- [Requirement]: Wherever the string "scene" appears in a line, extract that line.

- [Source excerpt]:
========

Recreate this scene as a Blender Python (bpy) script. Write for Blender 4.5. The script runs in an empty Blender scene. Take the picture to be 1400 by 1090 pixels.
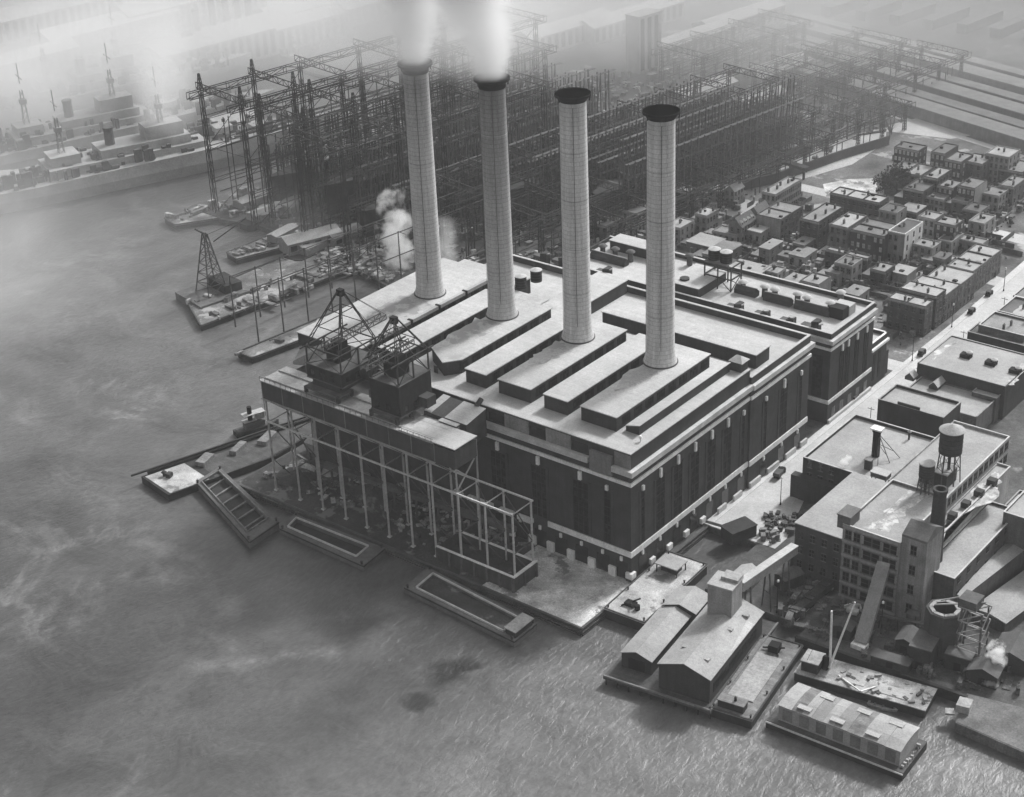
import bpy, math, random
from mathutils import Vector, Matrix
random.seed(11)
S = bpy.context.scene
COL = S.collection
R = math.radians
# ------------------------------------------------------------------ camera (metres; water at z = 0, yards and quays at z = 2)
FPX, W_, H_ = 2271.77, 1400, 1090
AZ, PIT, ROLL = -.688805906, .480830447, -.0428825244
CAM = Vector((202.43, -290.43, 240.0))
_f = Vector((math.sin(AZ)*math.cos(PIT), math.cos(AZ)*math.cos(PIT), -math.sin(PIT)))
_r = Vector((math.cos(AZ), -math.sin(AZ), 0.0))
_u = _r.cross(_f)
RX = _r*math.cos(ROLL) + _u*math.sin(ROLL)
RY = -_r*math.sin(ROLL) + _u*math.cos(ROLL)
RZ = _f

def P(x, y, z=2.0):
    """ground position (X, Y) seen at a photo pixel, for something whose height z is known"""
    d = RX*((x-W_/2)/FPX) - RY*((y-H_/2)/FPX) + RZ
    t = (z-CAM.z)/d.z
    q = CAM + d*t
    return (q.x, q.y)

# ------------------------------------------------------------------ mesh builder
class MB:
    def __init__(s): s.v = []; s.f = []
    def add(s, vs, fs):
        n = len(s.v); s.v += [tuple(a) for a in vs]; s.f += [tuple(i+n for i in f) for f in fs]; return s
    def box(s, x0, x1, y0, y1, z0, z1):
        return s.add([(x0,y0,z0),(x1,y0,z0),(x1,y1,z0),(x0,y1,z0),(x0,y0,z1),(x1,y0,z1),(x1,y1,z1),(x0,y1,z1)],
                     [(0,3,2,1),(4,5,6,7),(0,1,5,4),(1,2,6,5),(2,3,7,6),(3,0,4,7)])
    def obox(s, cx, cy, z0, z1, lx, ly, a=0.0):
        c, n = math.cos(a), math.sin(a)
        return s.prism([(cx+c*x-n*y, cy+n*x+c*y) for x, y in ((-lx/2,-ly/2),(lx/2,-ly/2),(lx/2,ly/2),(-lx/2,ly/2))], z0, z1)
    def prism(s, poly, z0, z1):
        A = sum(poly[i][0]*poly[(i+1) % len(poly)][1]-poly[(i+1) % len(poly)][0]*poly[i][1] for i in range(len(poly)))
        if A < 0: poly = poly[::-1]
        n = len(poly)
        return s.add([(x,y,z0) for x,y in poly]+[(x,y,z1) for x,y in poly],
                     [tuple(range(n))[::-1], tuple(range(n,2*n))]+[(i,(i+1) % n,n+(i+1) % n,n+i) for i in range(n)])
    def quad(s, *p): return s.add(p, [tuple(range(len(p)))])
    def bar(s, p, q, w, h=None):
        p = Vector(p); q = Vector(q); h = h or w
        d = (q-p)
        if d.length < 1e-6: return s
        d.normalize()
        a = d.cross(Vector((0,0,1)))
        if a.length < 1e-3: a = Vector((1,0,0))
        a.normalize(); b = a.cross(d).normalized()
        a = a*w/2; b = b*h/2
        vs = [p-a-b,p+a-b,p+a+b,p-a+b,q-a-b,q+a-b,q+a+b,q-a+b]
        return s.add(vs, [(0,3,2,1),(4,5,6,7),(0,1,5,4),(1,2,6,5),(2,3,7,6),(3,0,4,7)])
    def tube(s, p, q, r, n=8, r2=None):
        p = Vector(p); q = Vector(q); r2 = r if r2 is None else r2
        d = (q-p).normalized(); a = d.cross(Vector((0,0,1)))
        if a.length < 1e-3: a = Vector((1,0,0))
        a.normalize(); b = d.cross(a).normalized()
        vs = []
        for c, rr in ((p,r),(q,r2)):
            for i in range(n):
                t = 2*math.pi*i/n; vs.append(c+a*rr*math.cos(t)+b*rr*math.sin(t))
        return s.add(vs, [tuple(range(n))[::-1], tuple(range(n,2*n))]+[(i,(i+1) % n,n+(i+1) % n,n+i) for i in range(n)])
    def lathe(s, prof, cx=0, cy=0, n=24, closed=True):
        vs = []
        for r, z in prof:
            for i in range(n):
                t = 2*math.pi*i/n; vs.append((cx+r*math.cos(t), cy+r*math.sin(t), z))
        fs = []
        for k in range(len(prof)-1):
            for i in range(n):
                j = (i+1) % n; fs.append((k*n+i, k*n+j, (k+1)*n+j, (k+1)*n+i))
        if closed:
            fs.append(tuple(range(n))[::-1]); m = (len(prof)-1)*n; fs.append(tuple(range(m, m+n)))
        return s.add(vs, fs)
    def gable(s, x0, x1, y0, y1, z0, ze, zr, axis='y'):
        """walls to the eaves and a pitched top, ridge along axis"""
        if axis == 'y':
            m = (x0+x1)/2
            vs = [(x0,y0,z0),(x1,y0,z0),(x1,y1,z0),(x0,y1,z0),(x0,y0,ze),(x1,y0,ze),(x1,y1,ze),(x0,y1,ze),(m,y0,zr),(m,y1,zr)]
            fs = [(0,3,2,1),(0,1,5,8,4),(1,2,6,5),(2,3,7,9,6),(3,0,4,7),(5,6,9,8),(7,4,8,9)]
        else:
            m = (y0+y1)/2
            vs = [(x0,y0,z0),(x1,y0,z0),(x1,y1,z0),(x0,y1,z0),(x0,y0,ze),(x1,y0,ze),(x1,y1,ze),(x0,y1,ze),(x0,m,zr),(x1,m,zr)]
            fs = [(0,3,2,1),(0,1,5,4),(1,2,6,9,5),(2,3,7,6),(3,0,4,8,7),(4,5,9,8),(6,7,8,9)]
        return s.add(vs, fs)
    def pitch(s, x0, x1, y0, y1, ze, zr, axis='y', t=.22, o=.4):
        """two thick roof slopes over a gable"""
        if axis == 'y':
            m = (x0+x1)/2
            for a, b in ((x0-o, m), (x1+o, m)):
                sl = (zr-ze)/((x1-x0)/2); za = ze-o*sl
                s.add([(a,y0-o,za+.03),(b,y0-o,zr+.03),(b,y1+o,zr+.03),(a,y1+o,za+.03),(a,y0-o,za+t),(b,y0-o,zr+t),(b,y1+o,zr+t),(a,y1+o,za+t)],
                      [(0,3,2,1),(4,5,6,7),(0,1,5,4),(1,2,6,5),(2,3,7,6),(3,0,4,7)])
        else:
            m = (y0+y1)/2
            for a, b in ((y0-o, m), (y1+o, m)):
                sl = (zr-ze)/((y1-y0)/2); za = ze-o*sl
                s.add([(x0-o,a,za+.03),(x0-o,b,zr+.03),(x1+o,b,zr+.03),(x1+o,a,za+.03),(x0-o,a,za+t),(x0-o,b,zr+t),(x1+o,b,zr+t),(x1+o,a,za+t)],
                      [(0,3,2,1),(4,5,6,7),(0,1,5,4),(1,2,6,5),(2,3,7,6),(3,0,4,7)])
        return s
    def truss(s, p, q, d, w, n, b=.3, post=True):
        """box-less plane truss from p to q, depth d downwards, n panels"""
        p = Vector(p); q = Vector(q); dn = Vector((0,0,-d))
        s.bar(p, q, b, b); s.bar(p+dn, q+dn, b, b)
        for i in range(n):
            a = p.lerp(q, i/n); c = p.lerp(q, (i+1)/n)
            if i % 2: s.bar(a, c+dn, b*w)
            else: s.bar(a+dn, c, b*w)
            if post: s.bar(a, a+dn, b*w)
        if post: s.bar(q, q+dn, b*w)
        return s
    def build(s, name, m, parent=None, smooth=False, local=False, label=None, fix=True):
        me = bpy.data.meshes.new(name)
        off = Vector((0,0,0))
        if parent is not None and not local:
            pp = parent
            while pp: off += pp.location; pp = pp.parent
        me.from_pydata([(x-off.x, y-off.y, z-off.z) for x, y, z in s.v], [], s.f)
        if smooth:
            for p in me.polygons: p.use_smooth = True
            me.set_sharp_from_angle(angle=R(40))
        if m is not None: me.materials.append(m)
        me.update()
        o = bpy.data.objects.new(name, me); COL.objects.link(o)
        if parent is not None: o.parent = parent
        if label: o['label'] = label
        return o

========

- [Written solution]:
Recreate this scene as a Blender Python (bpy) script. Write for Blender 4.5. The script runs in an empty Blender scene. Take the picture to be 1400 by 1090 pixels.
S = bpy.context.scene